As part of what Albi described as Syria’s commitment stemming from a “deep loyalty to the suffering of the Syrian people,” the Syrian National Committee acted with full transparency: it immediately notified the Technical Secretariat of the Organization for the Prohibition of Chemical Weapons (OPCW) and proposed transferring some of these cylinders to the OPCW headquarters in The Hague to present them as a “success story” embodying the spirit of cooperation.

Coordination Failure and Risk
The OPCW Technical Secretariat asked to “hold off” on moving the cylinders for reasons related to safety protocols, but due to a sudden breakdown in coordination on the ground, these instructions did not reach the workers cleaning the military site in time.

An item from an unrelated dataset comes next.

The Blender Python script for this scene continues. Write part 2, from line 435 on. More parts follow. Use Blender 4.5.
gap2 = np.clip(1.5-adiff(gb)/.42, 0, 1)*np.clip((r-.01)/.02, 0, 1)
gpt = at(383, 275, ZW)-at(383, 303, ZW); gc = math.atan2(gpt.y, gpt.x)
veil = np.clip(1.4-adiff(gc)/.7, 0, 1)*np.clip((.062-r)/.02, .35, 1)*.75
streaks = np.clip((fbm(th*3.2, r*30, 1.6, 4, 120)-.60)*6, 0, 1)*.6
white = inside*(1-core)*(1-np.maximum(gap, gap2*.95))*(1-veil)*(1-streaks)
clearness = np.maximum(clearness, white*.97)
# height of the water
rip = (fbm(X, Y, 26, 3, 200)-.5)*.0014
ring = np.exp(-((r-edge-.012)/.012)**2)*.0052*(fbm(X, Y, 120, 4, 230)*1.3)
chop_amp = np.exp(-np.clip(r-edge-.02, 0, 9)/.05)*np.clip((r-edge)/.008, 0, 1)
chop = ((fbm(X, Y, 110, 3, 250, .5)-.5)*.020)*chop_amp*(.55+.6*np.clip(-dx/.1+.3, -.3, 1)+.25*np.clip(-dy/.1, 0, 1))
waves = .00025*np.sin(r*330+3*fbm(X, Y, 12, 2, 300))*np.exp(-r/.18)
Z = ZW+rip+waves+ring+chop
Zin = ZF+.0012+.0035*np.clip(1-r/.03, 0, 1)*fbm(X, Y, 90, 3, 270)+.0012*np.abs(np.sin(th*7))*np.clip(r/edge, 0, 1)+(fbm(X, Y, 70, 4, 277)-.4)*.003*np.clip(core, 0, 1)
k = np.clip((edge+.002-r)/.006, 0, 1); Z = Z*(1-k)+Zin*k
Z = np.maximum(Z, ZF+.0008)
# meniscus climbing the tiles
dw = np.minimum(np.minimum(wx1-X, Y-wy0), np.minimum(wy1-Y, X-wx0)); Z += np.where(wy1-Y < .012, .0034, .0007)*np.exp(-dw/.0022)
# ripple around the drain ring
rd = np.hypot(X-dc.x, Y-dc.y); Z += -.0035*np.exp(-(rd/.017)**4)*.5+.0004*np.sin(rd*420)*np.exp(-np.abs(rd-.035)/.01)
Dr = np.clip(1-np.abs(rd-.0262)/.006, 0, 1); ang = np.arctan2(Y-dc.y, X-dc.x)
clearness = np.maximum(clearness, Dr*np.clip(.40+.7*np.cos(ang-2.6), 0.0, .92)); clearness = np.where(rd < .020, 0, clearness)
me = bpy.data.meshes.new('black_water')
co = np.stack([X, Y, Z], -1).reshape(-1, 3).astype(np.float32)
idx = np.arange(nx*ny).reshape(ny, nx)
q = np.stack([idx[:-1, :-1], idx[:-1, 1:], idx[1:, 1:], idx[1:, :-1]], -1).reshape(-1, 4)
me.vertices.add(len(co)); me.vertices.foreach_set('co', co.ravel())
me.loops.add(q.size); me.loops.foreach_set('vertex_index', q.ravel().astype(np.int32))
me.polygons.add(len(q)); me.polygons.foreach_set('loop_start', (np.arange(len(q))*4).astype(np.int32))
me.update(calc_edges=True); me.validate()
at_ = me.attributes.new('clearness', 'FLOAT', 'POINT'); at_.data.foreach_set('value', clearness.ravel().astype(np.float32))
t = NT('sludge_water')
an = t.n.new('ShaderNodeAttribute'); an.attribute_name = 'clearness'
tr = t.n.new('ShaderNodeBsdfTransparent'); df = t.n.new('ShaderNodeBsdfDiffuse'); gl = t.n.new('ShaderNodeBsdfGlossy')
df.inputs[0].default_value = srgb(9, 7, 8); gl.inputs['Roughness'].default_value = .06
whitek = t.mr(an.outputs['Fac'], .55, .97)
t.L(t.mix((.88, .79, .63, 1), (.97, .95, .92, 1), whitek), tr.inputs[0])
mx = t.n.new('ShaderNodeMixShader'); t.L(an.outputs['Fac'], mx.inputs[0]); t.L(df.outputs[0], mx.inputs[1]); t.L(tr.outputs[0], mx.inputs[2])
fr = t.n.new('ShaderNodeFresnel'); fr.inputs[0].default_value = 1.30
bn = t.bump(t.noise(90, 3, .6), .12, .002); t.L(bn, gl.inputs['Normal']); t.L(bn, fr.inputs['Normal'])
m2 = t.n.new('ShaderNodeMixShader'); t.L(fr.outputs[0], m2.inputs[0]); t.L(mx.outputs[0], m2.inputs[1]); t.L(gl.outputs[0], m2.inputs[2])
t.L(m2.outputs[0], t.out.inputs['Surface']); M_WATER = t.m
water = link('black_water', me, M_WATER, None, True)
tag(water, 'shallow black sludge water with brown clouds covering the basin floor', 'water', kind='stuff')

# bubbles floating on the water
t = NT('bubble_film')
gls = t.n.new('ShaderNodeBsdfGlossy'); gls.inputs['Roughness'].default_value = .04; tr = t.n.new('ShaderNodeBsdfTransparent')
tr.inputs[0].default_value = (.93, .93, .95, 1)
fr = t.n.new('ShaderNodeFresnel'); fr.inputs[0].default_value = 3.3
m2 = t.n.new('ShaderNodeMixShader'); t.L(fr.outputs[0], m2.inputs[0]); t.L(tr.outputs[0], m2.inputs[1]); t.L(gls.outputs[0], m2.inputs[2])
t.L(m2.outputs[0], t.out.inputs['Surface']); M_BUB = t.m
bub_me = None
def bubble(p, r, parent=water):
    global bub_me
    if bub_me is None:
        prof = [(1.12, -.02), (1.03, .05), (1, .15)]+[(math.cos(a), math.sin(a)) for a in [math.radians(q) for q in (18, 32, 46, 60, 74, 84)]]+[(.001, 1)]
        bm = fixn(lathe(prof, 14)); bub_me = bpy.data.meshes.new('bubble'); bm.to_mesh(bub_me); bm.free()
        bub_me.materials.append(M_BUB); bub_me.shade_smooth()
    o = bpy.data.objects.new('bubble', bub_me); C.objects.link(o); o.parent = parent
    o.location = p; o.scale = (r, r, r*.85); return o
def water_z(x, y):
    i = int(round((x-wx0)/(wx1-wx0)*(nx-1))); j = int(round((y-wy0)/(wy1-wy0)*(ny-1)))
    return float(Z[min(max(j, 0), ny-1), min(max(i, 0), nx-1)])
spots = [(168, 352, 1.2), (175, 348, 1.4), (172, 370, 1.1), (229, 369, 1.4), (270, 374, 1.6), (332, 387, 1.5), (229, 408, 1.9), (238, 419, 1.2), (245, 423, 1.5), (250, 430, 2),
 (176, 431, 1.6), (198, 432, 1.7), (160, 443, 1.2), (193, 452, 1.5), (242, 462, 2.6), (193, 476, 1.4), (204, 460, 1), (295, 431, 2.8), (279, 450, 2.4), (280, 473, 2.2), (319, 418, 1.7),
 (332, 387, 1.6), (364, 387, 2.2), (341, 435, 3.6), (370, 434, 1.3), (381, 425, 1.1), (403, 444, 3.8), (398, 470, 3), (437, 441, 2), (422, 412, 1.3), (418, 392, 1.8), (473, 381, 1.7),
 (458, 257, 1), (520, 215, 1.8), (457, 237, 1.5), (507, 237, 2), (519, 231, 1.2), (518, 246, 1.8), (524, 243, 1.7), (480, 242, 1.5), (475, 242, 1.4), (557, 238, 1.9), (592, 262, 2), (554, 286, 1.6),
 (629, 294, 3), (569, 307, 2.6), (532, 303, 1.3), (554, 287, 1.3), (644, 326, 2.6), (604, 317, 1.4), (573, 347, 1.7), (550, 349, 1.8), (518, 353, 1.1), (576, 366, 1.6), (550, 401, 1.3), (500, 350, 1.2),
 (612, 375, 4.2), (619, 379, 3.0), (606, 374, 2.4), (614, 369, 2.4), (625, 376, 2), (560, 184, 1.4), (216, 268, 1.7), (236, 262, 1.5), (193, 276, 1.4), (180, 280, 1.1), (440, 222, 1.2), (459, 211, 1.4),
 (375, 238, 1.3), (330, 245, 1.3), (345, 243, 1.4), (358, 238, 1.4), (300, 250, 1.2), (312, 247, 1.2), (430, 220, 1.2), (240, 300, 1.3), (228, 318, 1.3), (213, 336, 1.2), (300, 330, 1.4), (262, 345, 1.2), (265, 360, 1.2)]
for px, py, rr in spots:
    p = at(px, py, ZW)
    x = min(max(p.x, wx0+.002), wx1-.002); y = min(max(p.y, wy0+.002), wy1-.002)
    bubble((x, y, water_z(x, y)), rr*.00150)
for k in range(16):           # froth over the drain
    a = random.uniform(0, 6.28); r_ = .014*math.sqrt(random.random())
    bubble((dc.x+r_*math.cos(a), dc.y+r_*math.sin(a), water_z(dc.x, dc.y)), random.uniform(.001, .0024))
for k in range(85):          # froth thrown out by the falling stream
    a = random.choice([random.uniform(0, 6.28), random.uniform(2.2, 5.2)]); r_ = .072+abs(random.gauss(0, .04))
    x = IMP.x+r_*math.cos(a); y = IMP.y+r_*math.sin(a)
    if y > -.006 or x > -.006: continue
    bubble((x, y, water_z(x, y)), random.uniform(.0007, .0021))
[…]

“In the corridors of the UN Security Council, during a session held last Tuesday, what began as a routine diplomatic report turned into the revelation of a highly dangerous security incident recounted for the first time, which took place in a blacksmith's workshop in Syria and nearly became the source of an unforeseen health and environmental disaster”
To the cleaning crews, the cylinders were nothing more than old metal occupying space, and in a spontaneous action fraught with deadly risk, the workers moved all 75 cylinders to a local blacksmith's shop to deal with them.
In the blacksmith's workshop, without any protective equipment or awareness of the nature of the materials that might be embedded in the walls of those cylinders, the workers began dismantling and destroying them completely to convert them into metal “scrap” for sale, exposing everyone involved to grave health dangers and opening the possibility of releasing residual, silent poisons.
Response and Implications
Once Syrian authorities understood what had happened, they declared a state of alert, and the relevant bodies hurried to contact the OPCW Technical Secretariat again.
Specialist teams, accompanied by international inspectors, raced against time to the blacksmith's workshop.

The cylinders were counted and confirmed to be present in full (75 cylinders), but only after they had been reduced to destroyed pieces.
A cordon of strict safety measures was immediately imposed to ensure no contamination, and to close the investigation transparently, Damascus provided the Organization with substantive information, including detailed interviews with the blacksmiths and the workers who dismantled the cylinders, as well as site samples taken for testing.
This incident highlights the scale of the challenge Syria faces in clearing the legacy of the past.
The Syrian representative noted that his country has opened more than 25 suspected sites, provided over 10,000 original documents, and arranged interviews with 19 witnesses.
But, according to Albi, the blacksmith workshop incident sends a clear warning to the international community that goodwill and transparency alone are not enough to handle this complex file.
Without genuine international support and the building of national capacities to safely deal with discovered materials, overcoming these challenges will remain incomplete, and any forgotten bit of “scrap” could turn into an imminent disaster.